Education, empowerment on this week’s Play Your Part TV

Oyama-Matomela-600At just 19, Oyama Matomela became a qualified commercial pilot, having studied at the highly-acclaimed 43 Air School in Port Alfred (Image: Brand South Africa)

This weekend’s episode of the Play Your Part TV series looks at South Africans who are making their mark in the fields of education and empowerment. They include SHOUT SA, Luvuyo Mandela, Nontsikelelo Qwelane, Oyama Matomela, Sakhile Ngcobo and Stuart Ntlathi. The episode airs on SABC 2 on Sunday, 17 August at 9pm.

SHOUT is a movement that belongs to every South African who is committed and passionate about building a safer South Africa. They market and sell SHOUT merchandise in order to fund projects that will prevent crime and eliminate this scourge from society.

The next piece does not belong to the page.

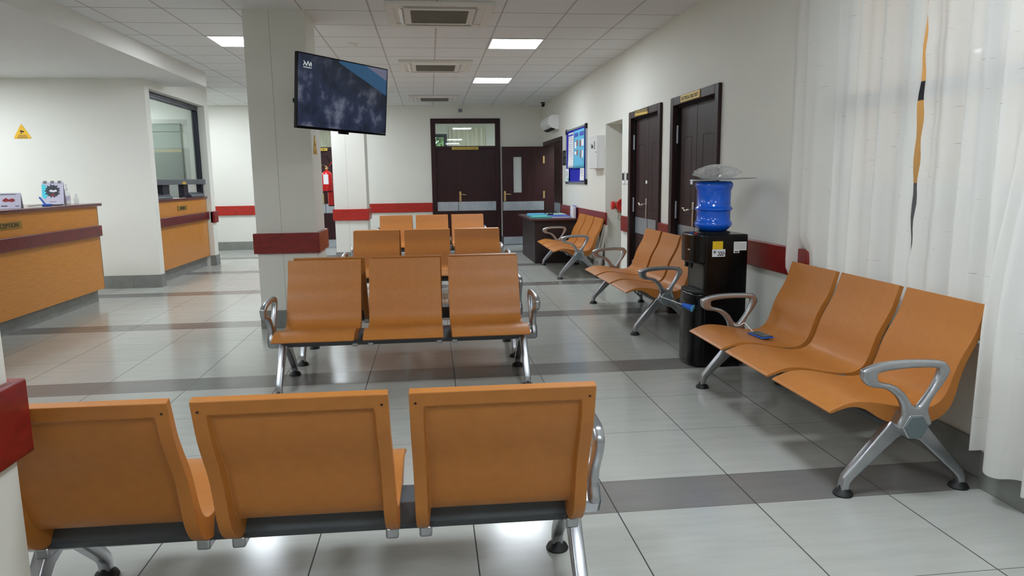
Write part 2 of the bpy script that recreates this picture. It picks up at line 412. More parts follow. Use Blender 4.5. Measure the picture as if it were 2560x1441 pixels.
def walled(axis, p0, p1, a0, a1, z0, z1, holes):
    """Wall slab normal to axis ('x' or 'y') between p0 and p1, along a0..a1, with rectangular holes (a0,a1,z0,z1)."""
    mb = MB()
    A = sorted({a0, a1, *[h[0] for h in holes], *[h[1] for h in holes]}); Z = sorted({z0, z1, *[h[2] for h in holes], *[h[3] for h in holes]})
    A = [a for a in A if a0 <= a <= a1]; Z = [z for z in Z if z0 <= z <= z1]
    na, nz = len(A)-1, len(Z)-1
    ins = lambda i, j: any(h[0] <= (A[i]+A[i+1])/2 <= h[1] and h[2] <= (Z[j]+Z[j+1])/2 <= h[3] for h in holes)
    solid = [[0 <= i < na and 0 <= j < nz and not ins(i, j) for j in range(nz)] for i in range(na)]
    vc = {}
    def V(p, a, z):
        k = (p, a, z)
        if k not in vc: vc[k] = mb.bm.verts.new((p, a, z) if axis == 'x' else (a, p, z))
        return vc[k]
    S = lambda i, j: 0 <= i < na and 0 <= j < nz and solid[i][j]
    for i in range(na):
        for j in range(nz):
            if not solid[i][j]: continue
            a, b, c, d = A[i], A[i+1], Z[j], Z[j+1]
            for p in (p0, p1): mb.bm.faces.new((V(p, a, c), V(p, b, c), V(p, b, d), V(p, a, d)))
            for (di, dj, q) in ((-1, 0, ((a, c), (a, d))), (1, 0, ((b, c), (b, d))), (0, -1, ((a, c), (b, c))), (0, 1, ((a, d), (b, d)))):
                if not S(i+di, j+dj):
                    (s, t), (s2, t2) = q
                    mb.bm.faces.new((V(p0, s, t), V(p0, s2, t2), V(p1, s2, t2), V(p1, s, t)))
    return mb

# ================================================================== ROOM SHELL
XR, YF = 2.40, 15.0
struct(MB().box(-9, 3.4, -3.2, 19, -.12, 0).build('floor', M['floor'], sm=False), 'pale grey tiled floor with narrow dark grey bands', 'floor')
mb = MB(); mb.box(-3.08, 2.9, -3.2, 15.3, ZC, ZC+.1); mb.box(-9, -3.08, 10.65, 15.3, ZC, ZC+.1)
struct(mb.build('ceiling', M['ceiling'], sm=False), 'suspended grid ceiling of square mineral tiles', 'ceiling')
mb = MB(); mb.box(-9, -3.085, -3.2, 10.64, ZL, ZL+.06)
struct(mb.build('ceiling_lowered', M['lowceil'], sm=False), 'smooth grey lowered ceiling over the reception side', 'ceiling')
mb = MB(); mb.box(-3.085, -3.07, -3.2, 10.65, ZL-.004, ZC-.001); mb.box(-3.6, -3.085, 10.64, 10.655, ZL, ZC-.001)
struct(mb.build('trim_1', M['soffit'], sm=False), 'white vertical step between the grid ceiling and the lowered ceiling', 'ceiling step')

# right wall
holesR = [(5.76, 6.86, 0, 2.09), (7.26, 8.34, 0, 2.09), (8.76, 9.60, 0, 2.09), (12.83, 14.80, 0, 2.08)]
mb = walled('x', XR, 2.62, 4.40, 15.2, 0, ZC, holesR)
struct(mb.build('wall_right', M['wall'], sm=False), 'cream wall along the right side with dark doors', 'wall')
mb = walled('x', 2.46, 2.62, 1.6, 4.40, 0, ZC, [(1.9, 4.22, .62, 2.66)])
mb.box(2.38, 2.62, -3.2, 1.6, 0, ZC); 
struct(mb.build('wall_window_side', M['wall'], sm=False), 'cream wall around the curtained window', 'wall')
mb = MB(); mb.box(2.36, 2.46, 1.6, 2.69, 0, .17)
mb.box(2.345, 2.38, -3.2, 1.6, 0, .17)
struct(mb.build('baseboard_window_pier', M['base'], bevel=.003), 'grey tile skirting on the pier under the curtain', 'skirting')
mb = MB(); mb.box(2.36, 2.46, 1.6, 2.69, .17, .62)
struct(mb.build('wall_window_pier', M['wall'], sm=False), 'low cream pier behind the near curtain', 'wall')
mb = MB(); mb.box(2.44, 2.46, 2.69, 4.40, 0, .17)
for a, b in ((4.40, 5.72), (6.90, 7.22), (8.38, 8.76), (9.60, 12.79), (14.84, 15.0)): mb.box(2.385, 2.40, a, b, 0, .17)
struct(mb.build('baseboard_right', M['base'], bevel=.003), 'grey tile skirting along the right wall', 'skirting')
# niche behind the opening in the right wall
mb = MB(); mb.box(3.25, 3.35, 8.5, 9.9, 0, 2.6); mb.box(2.62, 3.25, 9.60, 9.7, 0, 2.6); mb.box(2.62, 3.25, 8.66, 8.76, 0, 2.6); mb.box(2.62, 3.25, 8.76, 9.60, 2.3, 2.4)
struct(mb.build('wall_niche', M['wall'], sm=False), 'cream walls inside the open niche in the right wall', 'wall')
# side room behind the open double door in the far right corner
mb = MB(); mb.box(3.3, 3.4, 12.4, 15.2, 0, 2.7); mb.box(2.62, 3.3, 12.4, 12.5, 0, 2.7); mb.box(2.62, 3.3, 12.5, 15.2, 2.6, 2.7); mb.box(2.62, 3.3, 15.1, 15.2, 0, 2.6)
struct(mb.build('wall_side_room', M['wall'], sm=False), 'cream walls of the side room behind the open door', 'wall')

# far wall with two tall doors
mb = walled('y', YF, YF+.2, -9, 3.4, 0, ZC, [(.09, 1.45, 0, 2.58), (-3.0, -1.64, 0, 2.58)])
struct(mb.build('wall_far', M['wall'], sm=False), 'cream end wall behind the rows of benches', 'wall')
mb = MB()
for a, b in ((-6, -3.04), (-1.60, .05), (1.49, 2.40)): mb.box(a, b, 14.985, 15.0, 0, .17)
struct(mb.build('baseboard_far', M['base'], bevel=.003), 'grey tile skirting along the end wall', 'skirting')
# left hall walls
mb = walled('x', -3.82, -3.60, 9.82, 12.47, 0, ZC, [(9.97, 12.27, 0, 2.60)])
struct(mb.build('wall_cashier', M['wall'], sm=False), 'cream wall holding the glazed service counter', 'wall')
struct(MB().box(-9, -3.82, 9.82, 9.98, 0, ZC).build('wall_reception', M['wall'], sm=False), 'cream wall behind the reception counter', 'wall')
mb = MB(); mb.box(-9, -3.82, 12.27, 12.47, 0, ZC)
struct(mb.build('wall_office_back', M['wall'], sm=False), 'pale wall inside the glazed office', 'wall')
mb = MB(); mb.box(-5.6, -3.99, 12.245, 12.27, .2, 2.33); mb.box(-5.6, -3.99, 12.235, 12.245, 2.2, 2.33)
struct(mb.build('trim_office', mat('grey green panel', (168, 174, 166), .6), bevel=.002), 'grey green panel on the office wall behind the glass', 'wall panel')
mb = MB(); mb.box(-9, -8.9, -3.2, 15.2, 0, ZC); mb.box(-6.2, -6.0, 12.47, 15.0, 0, ZC)
struct(mb.build('wall_left', M['wall'], sm=False), 'cream wall closing the hall on the left', 'wall')
mb = MB(); mb.box(-9, 2.62, -3.3, -3.2, 0, ZC)
struct(mb.build('wall_back', M['wall'], sm=False), 'cream wall behind the viewer', 'wall')
mb = MB()
mb.box(-6, -3.94, 9.805, 9.82, 0, .17); mb.box(-3.94, -3.585, 9.805, 9.82, 0, .17); mb.box(-3.60, -3.585, 9.82, 9.97, 0, .17)
mb.box(-3.60, -3.585, 12.29, 12.485, 0, .17); mb.box(-3.672, -3.585, 12.258, 12.27, 0, .17); mb.box(-3.60, -3.585, 12.27, 12.29, 0, .17)
struct(mb.build('baseboard_left', M['base'], bevel=.003), 'grey tile skirting around the cashier wall', 'skirting')

# pillars
def pillar(name, x0, x1, y0, y1, lab, rail_z=(.71, .90), rm='rail'):
    root = thing(name, lab, 'pillar', ((x0+x1)/2, (y0+y1)/2, 0), kind='structure')
    hx, hy = (x1-x0)/2, (y1-y0)/2
    MB().box(-hx, hx, -hy, hy, 0, ZC).build('shaft', M['wall'], root, sm=False)
    MB().box(-.044, -.040, -hy-.0008, -hy+.01, .17, ZC).build('joint_line', M['joint'], root, sm=False)
    b = MB(); b.box(-hx-.012, hx+.012, -hy-.012, hy+.012, 0, .17); b.build('skirting', M['base'], root, bevel=.003)
    r = MB(); t = .03
    z0, z1 = rail_z
    O = [(-hx-t, -hy-t), (hx+t, -hy-t), (hx+t, hy+t), (-hx-t, hy+t)]; I = [(-hx, -hy), (hx, -hy), (hx, hy), (-hx, hy)]
    vo = [[r.bm.verts.new((a, b, z)) for a, b in O] for z in (z0, z1)]; vi = [[r.bm.verts.new((a, b, z)) for a, b in I] for z in (z0, z1)]
    for i in range(4):
        j = (i+1) % 4
        for q in ((vo[0][i], vo[0][j], vo[1][j], vo[1][i]), (vi[0][i], vi[0][j], vi[1][j], vi[1][i]), (vo[1][i], vo[1][j], vi[1][j], vi[1][i]), (vo[0][i], vo[0][j], vi[0][j], vi[0][i])): r.bm.faces.new(q)
    r.build('crash_rail', M[rm], root, bevel=.006, label='red wooden crash rail')
    return root
pillar('pillar', -1.61, -1.07, 6.79, 7.34, 'square cream pillar beside the television with a dark red band')
pillar('pillar', -1.61, -1.07, 12.28, 12.83, 'square cream pillar near the end wall with the fire extinguishers', rm='rail_bright')
pillar('pillar', -1.60, -1.04, 1.255, 1.80, 'cream pillar cut off by the left edge of the photo')

# crash rails along walls
def rail(n, boxes, lab, rm='rail'):
    mb = MB()
    for b in boxes: mb.box(*b)
    struct(mb.build('trim_%d' % n, M[rm], bevel=.006), lab, 'crash rail')
rail(2, [(2.37, 2.40, 4.22, 5.72, .71, .90)], 'dark red wooden rail on the right wall between the curtain and the water dispenser')
rail(3, [(2.37, 2.40, 6.90, 7.22, .71, .90)], 'short dark red rail between the two electrical duct doors')
rail(4, [(2.37, 2.40, 8.38, 8.69, .71, .90)], 'short dark red rail between the niche and the duct door')
rail(5, [(2.37, 2.40, 9.49, 12.79, .71, .90)], 'dark red rail on the right wall below the notice board')
rail(6, [(-1.60, .05, 14.97, 15.0, .71, .90)], 'red wooden rail on the end wall left of the consultation door', 'rail_bright')
rail(7, [(-6.0, -3.04, 14.97, 15.0, .71, .90)], 'red wooden rail on the end wall behind the cashier corner', 'rail_bright')
rail(8, [(-3.60, -3.57, 12.30, 12.50, .71, .90), (-3.635, -3.57, 12.27, 12.30, .71, .90)], 'dark red rail end on the wall beside the glazed counter')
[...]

Following the murder of music legend Lucky Dube, musician Danny K and kwaito star – and Play Your Part TV series presenter – Kabelo Mabalane felt that something needed to be done about the high level of violent crime in South Africa. SHOUT was born.

Driven by his passion to change the many social ills plaguing youth in South Africa, basketball fanatic come social entrepreneur, public speaker, mc and Play Your Part ambassador Luvuyo Hlanganani Mandela is working to address these challenges and drive social (re)development.

The Durban born social entrepreneur is combatting these issues on a number of fronts given his previous and current involvement in a range of different organisations focussed on bringing about a positive change in South Africa. Luvuyo, the great-grandson of Nelson Mandela, is also an ambassador for Cheesekids for Humanity.

At just 19, Oyama Matomela was already flying high. Hailing from Port Elizabeth, she is the first female commercial pilot with an instrument rating to qualify through the Eastern Cape department of transport bursary scheme. Matomela gained her qualification from the highly-acclaimed 43 Air School in Port Alfred.

Along the way, she has broken barriers in the male-dominated industry, and is a young example to other women to achieve their dreams.

At the ripe old age of 92, Nontsikelelo Qwelane is the oldest known teacher in South Africa. She was born in Engcobo, in the Eastern Cape, and trained as a teacher. She started teaching at 19 in the government schools of the Eastern Cape, before later moving on to teach in the Western Cape, Gauteng and Mpumalanga.

Sakhile Ngcobo is Playing His Part by empowering South Africa’s economy through his involvement in the diamond business. He is the executive head of external and corporate affairs for De Beers Consolidated Mines, and also serves on the boards of SASA Gold Exploration and the De Beers Fund, and is a non-executive board member of South African Diamonds and Precious Metals Regulator.

He is also chairman of the Moses Kotane Institute, a provincial government in KwaZulu-Natal aimed at growing the local economy through building science, technology, engineering and maths skills.

Stuart Ntlathi, voted one of the Mail & Guardian’s 200 Young South Africans in 2013, has had a long love for maths and science. At age 13, he started the Stuart Ntlathi Science and Technology Institute. What was more of a science club at the time became a formal institute when have gave it his full attention after leaving university.

The institute selects ten Grade 10 students from three high schools in the different provinces, and teaches them more about further study and career opportunities available in the fields of science, maths, engineering and information and communications technology (ICT).

Deciding that she didn’t want to stop teaching after her retirement, Qwelane started teaching in private schools. She currently teaches geography to matric students at the Metropolitan International College in White River, Mpumalanga.

The government has given recognition to Qwelane’s dedication by awarding her the Order of the Baobab in Bronze.